* INSTRUCTIONS TO FOLLOW *
Which lines run from the first one up to and including the one with "return Vector((r *"? Print exactly those.
——
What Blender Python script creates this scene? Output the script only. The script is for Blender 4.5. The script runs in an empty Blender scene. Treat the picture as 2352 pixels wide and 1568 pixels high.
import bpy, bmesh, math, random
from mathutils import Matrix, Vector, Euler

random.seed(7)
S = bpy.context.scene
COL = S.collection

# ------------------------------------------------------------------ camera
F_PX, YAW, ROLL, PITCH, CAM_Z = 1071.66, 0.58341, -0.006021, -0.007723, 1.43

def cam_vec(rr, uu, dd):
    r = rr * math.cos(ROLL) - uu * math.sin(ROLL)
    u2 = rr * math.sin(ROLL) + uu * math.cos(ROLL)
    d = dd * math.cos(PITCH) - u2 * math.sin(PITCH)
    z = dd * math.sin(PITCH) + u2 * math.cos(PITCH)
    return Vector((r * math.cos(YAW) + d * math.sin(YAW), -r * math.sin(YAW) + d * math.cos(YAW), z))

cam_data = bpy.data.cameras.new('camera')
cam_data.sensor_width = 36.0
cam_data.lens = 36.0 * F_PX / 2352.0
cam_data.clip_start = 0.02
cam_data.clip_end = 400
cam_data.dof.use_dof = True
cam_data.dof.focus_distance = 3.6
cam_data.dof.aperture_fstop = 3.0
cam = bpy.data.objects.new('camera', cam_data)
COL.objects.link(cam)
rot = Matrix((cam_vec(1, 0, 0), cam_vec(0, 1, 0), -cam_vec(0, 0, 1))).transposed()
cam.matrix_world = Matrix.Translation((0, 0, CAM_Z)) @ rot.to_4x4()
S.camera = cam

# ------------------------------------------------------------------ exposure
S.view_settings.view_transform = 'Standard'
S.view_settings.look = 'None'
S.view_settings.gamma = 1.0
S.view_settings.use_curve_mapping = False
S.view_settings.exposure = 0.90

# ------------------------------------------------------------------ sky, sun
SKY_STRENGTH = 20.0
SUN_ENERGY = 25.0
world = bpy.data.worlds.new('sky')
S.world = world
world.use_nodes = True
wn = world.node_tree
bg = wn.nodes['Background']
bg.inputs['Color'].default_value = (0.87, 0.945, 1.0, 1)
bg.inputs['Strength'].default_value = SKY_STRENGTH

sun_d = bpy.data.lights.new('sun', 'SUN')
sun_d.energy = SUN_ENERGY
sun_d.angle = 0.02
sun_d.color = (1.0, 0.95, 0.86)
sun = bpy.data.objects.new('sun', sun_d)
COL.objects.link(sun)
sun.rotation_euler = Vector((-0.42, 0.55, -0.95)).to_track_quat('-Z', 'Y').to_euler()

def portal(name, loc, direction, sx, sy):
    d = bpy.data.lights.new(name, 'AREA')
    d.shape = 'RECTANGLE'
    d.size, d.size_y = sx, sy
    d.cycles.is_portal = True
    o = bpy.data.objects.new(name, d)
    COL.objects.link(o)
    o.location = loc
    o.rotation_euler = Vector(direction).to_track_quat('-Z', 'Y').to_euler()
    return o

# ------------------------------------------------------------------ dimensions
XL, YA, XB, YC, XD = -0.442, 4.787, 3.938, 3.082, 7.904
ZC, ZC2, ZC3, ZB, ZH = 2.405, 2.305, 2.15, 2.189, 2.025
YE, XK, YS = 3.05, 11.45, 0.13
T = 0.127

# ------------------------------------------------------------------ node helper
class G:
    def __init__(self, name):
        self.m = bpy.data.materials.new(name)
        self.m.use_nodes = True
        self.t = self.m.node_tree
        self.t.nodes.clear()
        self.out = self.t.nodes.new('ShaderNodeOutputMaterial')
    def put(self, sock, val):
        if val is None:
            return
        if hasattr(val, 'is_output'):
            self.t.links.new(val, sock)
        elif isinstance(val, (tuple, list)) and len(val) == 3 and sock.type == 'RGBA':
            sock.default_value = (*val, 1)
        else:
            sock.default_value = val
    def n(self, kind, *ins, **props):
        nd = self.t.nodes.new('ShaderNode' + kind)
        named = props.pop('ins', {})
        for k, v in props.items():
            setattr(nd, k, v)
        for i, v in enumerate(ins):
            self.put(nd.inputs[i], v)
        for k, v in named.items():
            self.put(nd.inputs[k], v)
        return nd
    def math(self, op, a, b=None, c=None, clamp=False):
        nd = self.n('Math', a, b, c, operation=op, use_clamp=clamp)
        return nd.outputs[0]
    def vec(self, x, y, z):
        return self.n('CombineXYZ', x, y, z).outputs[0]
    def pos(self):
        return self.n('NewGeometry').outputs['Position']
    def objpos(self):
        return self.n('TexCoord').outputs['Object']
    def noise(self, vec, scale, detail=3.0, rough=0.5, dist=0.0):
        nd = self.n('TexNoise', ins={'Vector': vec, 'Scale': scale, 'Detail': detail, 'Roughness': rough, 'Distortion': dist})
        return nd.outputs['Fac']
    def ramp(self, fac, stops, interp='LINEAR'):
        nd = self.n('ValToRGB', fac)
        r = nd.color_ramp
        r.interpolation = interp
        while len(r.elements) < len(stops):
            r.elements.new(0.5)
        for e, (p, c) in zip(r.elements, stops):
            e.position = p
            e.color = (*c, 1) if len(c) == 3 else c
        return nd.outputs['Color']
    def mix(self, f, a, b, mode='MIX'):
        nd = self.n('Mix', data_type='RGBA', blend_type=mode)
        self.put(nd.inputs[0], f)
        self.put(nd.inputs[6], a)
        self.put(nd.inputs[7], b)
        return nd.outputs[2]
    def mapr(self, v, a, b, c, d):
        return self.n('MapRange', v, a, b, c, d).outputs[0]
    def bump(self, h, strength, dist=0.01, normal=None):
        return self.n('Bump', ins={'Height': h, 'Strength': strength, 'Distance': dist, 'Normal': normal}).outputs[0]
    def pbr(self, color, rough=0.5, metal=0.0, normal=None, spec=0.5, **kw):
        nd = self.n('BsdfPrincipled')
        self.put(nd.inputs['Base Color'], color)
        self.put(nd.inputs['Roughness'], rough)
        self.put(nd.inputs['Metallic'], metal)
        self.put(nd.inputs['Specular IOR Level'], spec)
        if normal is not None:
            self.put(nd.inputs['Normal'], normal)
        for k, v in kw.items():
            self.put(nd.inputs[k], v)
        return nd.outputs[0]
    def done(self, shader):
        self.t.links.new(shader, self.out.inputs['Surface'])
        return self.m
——
* SOLUTION TO THIS PROBLEM *
What Blender Python script creates this scene? Output the script only. The script is for Blender 4.5. The script runs in an empty Blender scene. Treat the picture as 2352 pixels wide and 1568 pixels high.
import bpy, bmesh, math, random
from mathutils import Matrix, Vector, Euler

random.seed(7)
S = bpy.context.scene
COL = S.collection

# ------------------------------------------------------------------ camera
F_PX, YAW, ROLL, PITCH, CAM_Z = 1071.66, 0.58341, -0.006021, -0.007723, 1.43

def cam_vec(rr, uu, dd):
    r = rr * math.cos(ROLL) - uu * math.sin(ROLL)
    u2 = rr * math.sin(ROLL) + uu * math.cos(ROLL)
    d = dd * math.cos(PITCH) - u2 * math.sin(PITCH)
    z = dd * math.sin(PITCH) + u2 * math.cos(PITCH)
    return Vector((r * math.cos(YAW) + d * math.sin(YAW), -r * math.sin(YAW) + d * math.cos(YAW), z))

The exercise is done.